There’s little dispute that Britain has been losing pubs in recent years, though different bodies publish different estimates.

The British Beer & Pub Association (BBPA) says there were about 48,000 pubs in the UK in 2013, down from 59,000 in 2004.

Camra says there are just over 54,000 pubs still serving across Britain, but warns that pubs are currently closing at the rate of 29 a week.

No one is able to break the figures down at the level we need to compare with changing demographics at the neighbourhood level.

Camra sometimes publishes figures by region, which shows that pubs are disappearing across the country at a similar rate.

The Institute for Public Policy Research (IPPR) has regional figures for closures between 2005 and 2009, which also shows that there was a downward trend across the country:

27_ippr_regions

Various think tanks have looked at the issue and come up with a number of possible reasons for the trend, including: the 2007 smoking ban, the economic downturn, the availability of cheap supermarket alcohol, planning laws, changing social norms, the greed of the big pub companies.

There is fierce disagreement about the biggest factors, but no-one who has taken a serious public policy interest in the shrinking pub market has put forward the rising Muslim population as one of them.

Chris Snowdon of the pro-free market Institute of Economic Affairs, who recently published a paper on pubs, told us: “I don’t think that changing demographics have affected pub numbers for the simple reason that immigration, for the most part, has supplemented, not replaced, the native (drinking) population.

“There may be some areas with very high Muslim populations where it has been a factor, but across the country as a whole there are more drinkers than there were in 1980.”

IPRR research bears this out:

27_ippr_drinking

The think tank notes: “There is a causal link between alcohol consumption and economic growth, showing falls in UK alcohol consumption that correspond with the economic recessions of the early 1980s and 1990s.

“It then shows a steady growth in consumption as the economy grew substantially during the last decade and a half.”

In other words, a rising Muslim population would only affect the national pub industry if it meant there were a lot more non-drinkers around, but it seems that there are more drinkers in Britain than there were 30 years ago.
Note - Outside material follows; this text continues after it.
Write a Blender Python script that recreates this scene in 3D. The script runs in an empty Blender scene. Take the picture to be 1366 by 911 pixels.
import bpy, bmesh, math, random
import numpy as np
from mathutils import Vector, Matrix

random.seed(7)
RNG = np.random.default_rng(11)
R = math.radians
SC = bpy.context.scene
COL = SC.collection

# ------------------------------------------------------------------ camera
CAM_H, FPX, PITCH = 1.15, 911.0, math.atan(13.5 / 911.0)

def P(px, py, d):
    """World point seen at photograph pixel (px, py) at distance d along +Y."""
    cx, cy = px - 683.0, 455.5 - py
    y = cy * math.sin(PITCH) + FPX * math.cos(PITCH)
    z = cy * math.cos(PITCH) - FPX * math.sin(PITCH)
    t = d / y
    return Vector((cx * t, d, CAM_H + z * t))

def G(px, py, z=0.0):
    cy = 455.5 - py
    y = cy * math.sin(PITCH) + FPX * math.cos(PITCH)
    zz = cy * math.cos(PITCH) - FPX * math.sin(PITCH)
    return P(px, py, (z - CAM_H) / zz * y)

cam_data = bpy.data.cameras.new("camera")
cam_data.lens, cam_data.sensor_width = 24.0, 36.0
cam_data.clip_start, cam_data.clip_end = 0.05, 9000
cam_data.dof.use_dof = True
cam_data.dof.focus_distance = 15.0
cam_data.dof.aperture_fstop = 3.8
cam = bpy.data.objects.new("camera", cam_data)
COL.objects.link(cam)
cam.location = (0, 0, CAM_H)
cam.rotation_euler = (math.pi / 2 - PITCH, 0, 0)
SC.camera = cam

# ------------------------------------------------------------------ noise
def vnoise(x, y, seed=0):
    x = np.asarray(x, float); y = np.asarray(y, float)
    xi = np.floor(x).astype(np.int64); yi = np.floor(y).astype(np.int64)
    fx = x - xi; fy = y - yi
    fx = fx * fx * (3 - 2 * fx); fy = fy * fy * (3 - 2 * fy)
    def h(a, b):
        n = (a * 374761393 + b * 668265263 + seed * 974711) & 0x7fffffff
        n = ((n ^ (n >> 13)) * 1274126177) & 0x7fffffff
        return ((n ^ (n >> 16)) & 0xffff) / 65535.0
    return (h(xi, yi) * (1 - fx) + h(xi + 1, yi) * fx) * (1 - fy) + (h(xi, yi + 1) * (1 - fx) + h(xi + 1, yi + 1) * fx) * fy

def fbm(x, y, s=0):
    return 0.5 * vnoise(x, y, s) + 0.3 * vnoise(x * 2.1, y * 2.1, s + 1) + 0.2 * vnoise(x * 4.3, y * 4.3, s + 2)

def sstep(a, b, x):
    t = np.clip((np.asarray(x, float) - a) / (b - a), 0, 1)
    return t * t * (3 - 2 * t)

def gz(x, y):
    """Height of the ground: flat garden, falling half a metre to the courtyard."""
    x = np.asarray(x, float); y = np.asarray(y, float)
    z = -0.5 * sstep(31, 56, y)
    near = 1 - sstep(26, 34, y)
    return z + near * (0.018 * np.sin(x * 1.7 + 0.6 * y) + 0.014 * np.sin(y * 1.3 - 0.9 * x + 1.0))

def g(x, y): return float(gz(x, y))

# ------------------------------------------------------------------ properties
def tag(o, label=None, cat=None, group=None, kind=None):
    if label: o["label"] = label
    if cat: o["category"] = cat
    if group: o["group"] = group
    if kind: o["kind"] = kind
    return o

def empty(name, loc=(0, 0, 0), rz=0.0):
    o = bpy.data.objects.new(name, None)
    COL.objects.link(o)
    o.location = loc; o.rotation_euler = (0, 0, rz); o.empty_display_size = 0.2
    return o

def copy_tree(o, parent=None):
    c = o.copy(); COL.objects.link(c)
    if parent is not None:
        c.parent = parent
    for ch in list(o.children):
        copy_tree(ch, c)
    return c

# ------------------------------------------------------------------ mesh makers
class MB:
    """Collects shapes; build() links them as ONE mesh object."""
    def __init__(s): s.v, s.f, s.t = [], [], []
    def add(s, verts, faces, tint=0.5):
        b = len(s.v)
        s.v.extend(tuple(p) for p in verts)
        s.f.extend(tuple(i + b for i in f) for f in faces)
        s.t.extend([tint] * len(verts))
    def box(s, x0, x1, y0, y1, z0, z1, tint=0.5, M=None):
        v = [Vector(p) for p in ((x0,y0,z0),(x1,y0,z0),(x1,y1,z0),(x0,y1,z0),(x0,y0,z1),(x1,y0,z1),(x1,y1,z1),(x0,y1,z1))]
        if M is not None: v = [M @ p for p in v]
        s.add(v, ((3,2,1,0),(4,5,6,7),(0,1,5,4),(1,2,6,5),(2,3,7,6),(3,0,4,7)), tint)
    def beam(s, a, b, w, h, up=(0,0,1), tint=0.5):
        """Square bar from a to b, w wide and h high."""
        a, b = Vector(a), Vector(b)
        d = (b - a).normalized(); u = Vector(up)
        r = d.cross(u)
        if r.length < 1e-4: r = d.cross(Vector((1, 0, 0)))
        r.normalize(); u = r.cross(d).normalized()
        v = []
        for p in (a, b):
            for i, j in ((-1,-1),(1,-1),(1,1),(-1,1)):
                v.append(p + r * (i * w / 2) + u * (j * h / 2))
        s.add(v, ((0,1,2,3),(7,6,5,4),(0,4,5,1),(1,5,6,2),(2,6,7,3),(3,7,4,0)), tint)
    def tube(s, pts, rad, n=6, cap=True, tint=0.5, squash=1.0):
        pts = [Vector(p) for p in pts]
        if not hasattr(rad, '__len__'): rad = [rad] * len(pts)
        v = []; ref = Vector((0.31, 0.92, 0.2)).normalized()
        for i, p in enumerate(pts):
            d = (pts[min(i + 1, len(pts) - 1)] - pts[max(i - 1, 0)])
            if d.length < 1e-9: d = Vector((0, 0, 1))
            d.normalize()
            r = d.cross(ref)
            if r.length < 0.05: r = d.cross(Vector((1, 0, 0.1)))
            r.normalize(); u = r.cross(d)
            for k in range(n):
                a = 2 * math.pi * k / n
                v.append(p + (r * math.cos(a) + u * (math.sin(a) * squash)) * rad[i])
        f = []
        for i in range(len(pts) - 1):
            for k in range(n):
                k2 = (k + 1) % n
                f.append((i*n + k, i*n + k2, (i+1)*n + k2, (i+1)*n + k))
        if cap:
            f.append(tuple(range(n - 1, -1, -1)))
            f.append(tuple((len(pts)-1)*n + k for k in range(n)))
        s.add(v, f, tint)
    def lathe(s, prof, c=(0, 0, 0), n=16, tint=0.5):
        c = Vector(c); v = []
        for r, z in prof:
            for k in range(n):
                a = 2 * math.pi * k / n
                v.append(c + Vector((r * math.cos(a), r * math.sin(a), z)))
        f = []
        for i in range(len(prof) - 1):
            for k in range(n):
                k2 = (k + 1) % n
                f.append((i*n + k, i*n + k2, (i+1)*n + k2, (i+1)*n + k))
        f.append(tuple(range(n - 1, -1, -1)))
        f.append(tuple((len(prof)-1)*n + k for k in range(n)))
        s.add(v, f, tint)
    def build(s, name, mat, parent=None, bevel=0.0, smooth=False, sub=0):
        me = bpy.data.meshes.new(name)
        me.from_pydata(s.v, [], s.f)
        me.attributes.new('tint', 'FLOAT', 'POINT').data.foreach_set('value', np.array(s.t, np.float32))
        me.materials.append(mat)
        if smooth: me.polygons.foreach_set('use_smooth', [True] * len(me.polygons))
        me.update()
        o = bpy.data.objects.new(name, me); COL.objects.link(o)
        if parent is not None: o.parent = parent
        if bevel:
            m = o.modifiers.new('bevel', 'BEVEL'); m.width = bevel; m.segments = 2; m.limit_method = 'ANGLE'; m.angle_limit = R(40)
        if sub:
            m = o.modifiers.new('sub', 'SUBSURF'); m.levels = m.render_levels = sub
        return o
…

And economics, not demographics, appear to explain the ups and downs best.

While drinking is up in the long-term, beer consumption has fallen and more of us are buying beer in off-licences rather than pubs, according to the IPPR.

The verdict

We can’t discount the possibility that pubs in some neighbourhoods have closed thanks to the changing demographics of the local population.

But we also can’t find any data that supports the theory that an increase in the Muslim population of some UK cities has led to falling numbers of pubs. It remains purely anecdotal.

The fact that alcohol consumption has risen in the long-term in Britain suggests that the “Muslim hypothesis” cannot explain nationwide changes in drinking habits.

It’s not a notion that policy experts have generally taken seriously. There are plenty of other more plausible, evidence-based theories about why the UK pub trade is in trouble, though arguments continue to rage about the biggest single factor.